Castro entered his round with a streak of 38 consecutive holes without a bogey, dating to last week's Cox Classic. He birdied the third and seventh holes on the front nine and added three more birdies on the back nine. He extended his bogey-free streak to 53 holes before giving a shot back on No. 16.

"I hit my approach into a goofy spot. Bogey. It was no big deal," Castro said. "I regrouped and hit a really nice shot on 17."

Even with that lone blemish on his scorecard, Castro likes his position with one round to play. "The first thing I learned in my professional career is that if you want to win, you need to shoot the low round on the final day," he said. "That's not always the case, and it doesn't mean I'm going to try harder. But I gotta play a good round."
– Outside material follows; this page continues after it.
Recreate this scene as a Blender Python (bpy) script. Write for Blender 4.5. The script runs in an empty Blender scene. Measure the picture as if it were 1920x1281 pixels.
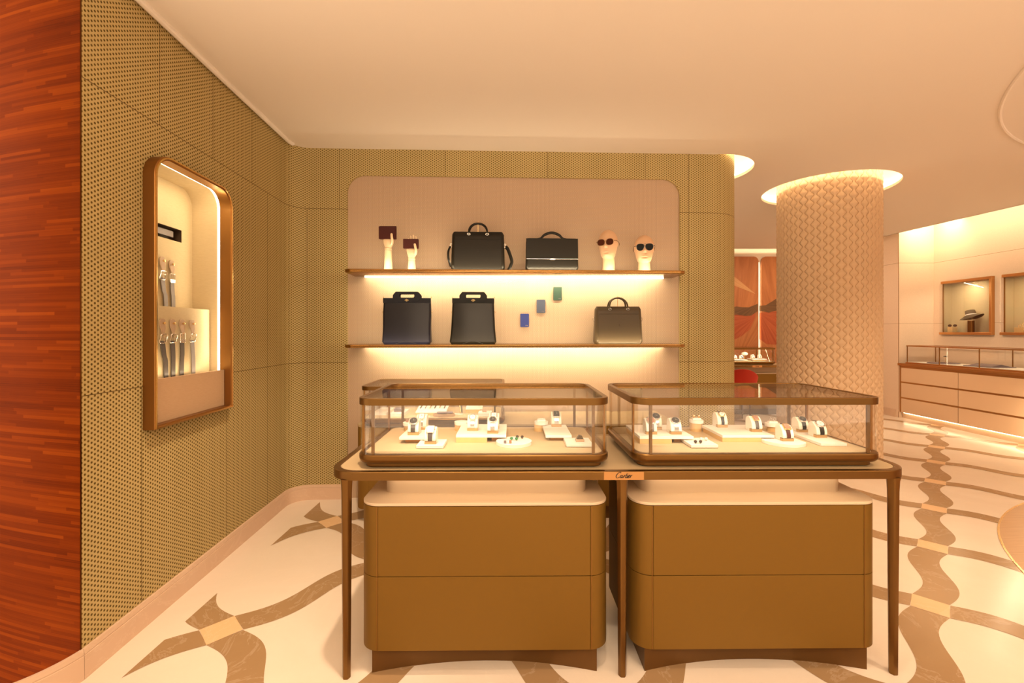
import bpy, math, random
from mathutils import Vector, Matrix
from mathutils.geometry import tessellate_polygon
random.seed(7)
PI = math.pi
SC = bpy.context.scene
COL = SC.collection

# ---------------------------------------------------------------- camera
FPX = 853.0          # focal length in pixels of the 1920 wide frame (16 mm lens)
H = 1.48             # lens height
cam_d = bpy.data.cameras.new('camera')
cam_d.sensor_width = 36.0
cam_d.lens = FPX / 1920.0 * 36.0
cam_d.shift_y = -18.5 / 1920.0
cam_d.clip_start = 0.02
cam = bpy.data.objects.new('camera', cam_d)
cam.location = (0, 0, H)
cam.rotation_euler = (PI / 2, 0, 0)
COL.objects.link(cam)
SC.camera = cam

# ---------------------------------------------------------------- view, world, big lights
SC.view_settings.view_transform = 'Standard'
SC.view_settings.look = 'None'
SC.view_settings.gamma = 1.0
SC.view_settings.use_curve_mapping = False
SC.view_settings.exposure = 0.30
SC.cycles.max_bounces = 10
SC.cycles.diffuse_bounces = 5
SC.cycles.glossy_bounces = 5
SC.cycles.transparent_max_bounces = 24
SC.cycles.sample_clamp_indirect = 4.0
SC.cycles.caustics_reflective = False
SC.cycles.caustics_refractive = False

WARM = (1.0, 0.75, 0.50)
LED = (1.0, 0.80, 0.50)
world = bpy.data.worlds.new('shop_ambient')
SC.world = world
world.use_nodes = True
bg = world.node_tree.nodes['Background']
# the rest of the shop: a lit pale floor below eye level, dimmer walls and ceiling above it
wn = world.node_tree
_tc = wn.nodes.new('ShaderNodeTexCoord'); _sp = wn.nodes.new('ShaderNodeSeparateXYZ'); _mr = wn.nodes.new('ShaderNodeMapRange')
wn.links.new(_tc.outputs['Generated'], _sp.inputs[0]); wn.links.new(_sp.outputs[2], _mr.inputs[0])
_mr.inputs[1].default_value = -.30; _mr.inputs[2].default_value = -.04; _mr.inputs[3].default_value = 3.6; _mr.inputs[4].default_value = .42
wn.links.new(_mr.outputs[0], bg.inputs[1])
bg.inputs[0].default_value = (1.0, 0.75, 0.51, 1)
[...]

A win would give Castro fully exempt Nationwide Tour status for the remainder of this season and all of next year, so a lot is riding on Sunday's 18 holes for the Georgia Tech graduate who has no status on the Tour. "Obviously if I win [Sunday], it will mean more. I just need to keep playing good golf, and it will pay off," he added.

Of the five players immediately behind Castro, four have won on the Nationwide Tour, including Bowditch who picked up his lone Tour title in his homeland of Australia in 2005 (Jacob's Creek Open Championship). "He's playing great," Bowditch said of Castro. "He's going to be tough to beat."

Bowditch averted a disaster on the par-3 17th when, where he hit a "duck-hook 4-iron." After a long wait to get a ruling, with his ball behind the bleachers adjacent to the 18th tee, he received a free drop about 50 yards to the front-left of the green. He chipped into the bunker then got up and down for bogey. "It was a terrible golf shot," he said of his effort off the tee. "I was just trying not to kill too much momentum."

It must have worked because Bowditch came back on the closing hole and made birdie.

Two back of Bowditch and three behind Castro is Scott Gutschewski, who acknowledged he hasn't had a great putting day yet this week. He knows he'll need that Sunday.